The last page is a dungeon. The meaning of the dungeon is mostly left to the ref. What was it built for? Why are these creatures here? These questions are not answered. This absence is not a problem, it is a prompt for creativity. My one criticism is that I would like the level entrances to be marked more clearly on the map (for example, the well entrance to location 17 is not indicated on the map at all). Also, I gather than there will be more levels in future issues, but I can’t see any exits leading down. These minor shortcomings aside, it looks like a fun adventure.
What appears minimal and elegant to me may look sparse to others, so I would say this is not for everyone. In summary: lots of good ideas tied to a theme, very little fat.
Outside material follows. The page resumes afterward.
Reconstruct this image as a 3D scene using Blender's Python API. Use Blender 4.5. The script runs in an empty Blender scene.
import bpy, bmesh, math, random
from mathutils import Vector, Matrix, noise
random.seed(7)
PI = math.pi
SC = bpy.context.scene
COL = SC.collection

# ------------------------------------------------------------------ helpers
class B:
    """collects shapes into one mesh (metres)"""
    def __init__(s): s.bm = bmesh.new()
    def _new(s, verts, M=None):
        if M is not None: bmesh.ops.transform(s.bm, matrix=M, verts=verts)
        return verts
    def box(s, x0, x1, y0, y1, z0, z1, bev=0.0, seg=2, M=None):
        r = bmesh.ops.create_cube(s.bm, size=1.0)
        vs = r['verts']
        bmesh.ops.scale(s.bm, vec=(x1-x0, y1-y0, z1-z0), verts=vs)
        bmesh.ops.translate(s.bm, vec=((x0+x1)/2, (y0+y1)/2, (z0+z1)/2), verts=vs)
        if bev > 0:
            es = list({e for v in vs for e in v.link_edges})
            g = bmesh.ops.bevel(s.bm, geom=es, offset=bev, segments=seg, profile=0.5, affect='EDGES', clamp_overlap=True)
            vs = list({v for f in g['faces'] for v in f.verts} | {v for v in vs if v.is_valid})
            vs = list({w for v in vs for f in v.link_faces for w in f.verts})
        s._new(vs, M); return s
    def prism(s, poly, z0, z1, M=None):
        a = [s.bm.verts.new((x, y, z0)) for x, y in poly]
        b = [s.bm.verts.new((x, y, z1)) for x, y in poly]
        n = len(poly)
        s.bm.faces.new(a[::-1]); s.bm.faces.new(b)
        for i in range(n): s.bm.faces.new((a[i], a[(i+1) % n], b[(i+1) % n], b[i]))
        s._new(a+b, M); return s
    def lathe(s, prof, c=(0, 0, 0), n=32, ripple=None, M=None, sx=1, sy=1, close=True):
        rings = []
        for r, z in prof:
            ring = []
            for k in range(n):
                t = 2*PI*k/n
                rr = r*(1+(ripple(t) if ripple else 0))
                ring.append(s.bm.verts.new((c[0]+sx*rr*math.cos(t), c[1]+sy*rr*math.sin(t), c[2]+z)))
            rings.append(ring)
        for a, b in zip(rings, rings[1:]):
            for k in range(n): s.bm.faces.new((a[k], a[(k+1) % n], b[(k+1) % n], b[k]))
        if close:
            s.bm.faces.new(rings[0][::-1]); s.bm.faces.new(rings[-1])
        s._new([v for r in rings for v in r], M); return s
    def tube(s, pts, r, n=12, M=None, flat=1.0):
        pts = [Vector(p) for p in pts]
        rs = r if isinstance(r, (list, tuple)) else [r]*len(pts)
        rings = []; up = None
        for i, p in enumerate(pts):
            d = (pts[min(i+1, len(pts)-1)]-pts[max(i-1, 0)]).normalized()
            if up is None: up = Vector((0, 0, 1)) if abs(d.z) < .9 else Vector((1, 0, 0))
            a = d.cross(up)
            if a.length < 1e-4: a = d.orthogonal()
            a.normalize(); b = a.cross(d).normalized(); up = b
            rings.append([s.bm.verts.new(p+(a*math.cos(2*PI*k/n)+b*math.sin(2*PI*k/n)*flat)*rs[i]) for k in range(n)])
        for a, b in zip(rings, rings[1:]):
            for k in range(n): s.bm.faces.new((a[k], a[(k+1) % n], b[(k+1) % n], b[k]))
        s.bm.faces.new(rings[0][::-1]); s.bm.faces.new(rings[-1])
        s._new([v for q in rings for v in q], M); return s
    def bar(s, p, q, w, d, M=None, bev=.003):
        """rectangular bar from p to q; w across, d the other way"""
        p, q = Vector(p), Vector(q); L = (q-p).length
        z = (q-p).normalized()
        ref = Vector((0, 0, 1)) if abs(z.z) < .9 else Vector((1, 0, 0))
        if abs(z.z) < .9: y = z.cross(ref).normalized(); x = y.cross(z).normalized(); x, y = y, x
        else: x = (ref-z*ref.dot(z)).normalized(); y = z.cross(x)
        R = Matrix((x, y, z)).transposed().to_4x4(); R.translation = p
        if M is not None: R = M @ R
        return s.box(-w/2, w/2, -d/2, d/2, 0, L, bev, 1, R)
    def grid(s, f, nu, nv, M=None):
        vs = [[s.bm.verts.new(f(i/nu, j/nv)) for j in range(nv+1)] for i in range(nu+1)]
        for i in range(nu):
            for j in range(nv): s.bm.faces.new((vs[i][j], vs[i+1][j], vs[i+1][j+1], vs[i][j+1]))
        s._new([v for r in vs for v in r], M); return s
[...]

I’m glad to support it.
I bought it too, there’s a trapdoor entry to level 2 in room 43. I do agree with you though that the map could definitely use entrance and exit points at the very least.
Nice product though!
Yeah, you’re right. I missed it.
Thanks for the feedback, Brendan. I will more clearly mark entrances / exits on the next dungeon, it’s just that I’m still learning Dungeonographer.
The “very little fat” concept is pretty central to what I want out of gaming products, so I’m glad that you agree. I probably wouldn’t have gone ahead with this project without the one-page dungeon template, honestly, because it let me work my notes into something usable by other DMs.
I was just playing around with Dungeonographer, and I found that the secret doors are much easier to see on the map if you set them at 150% for both width and height.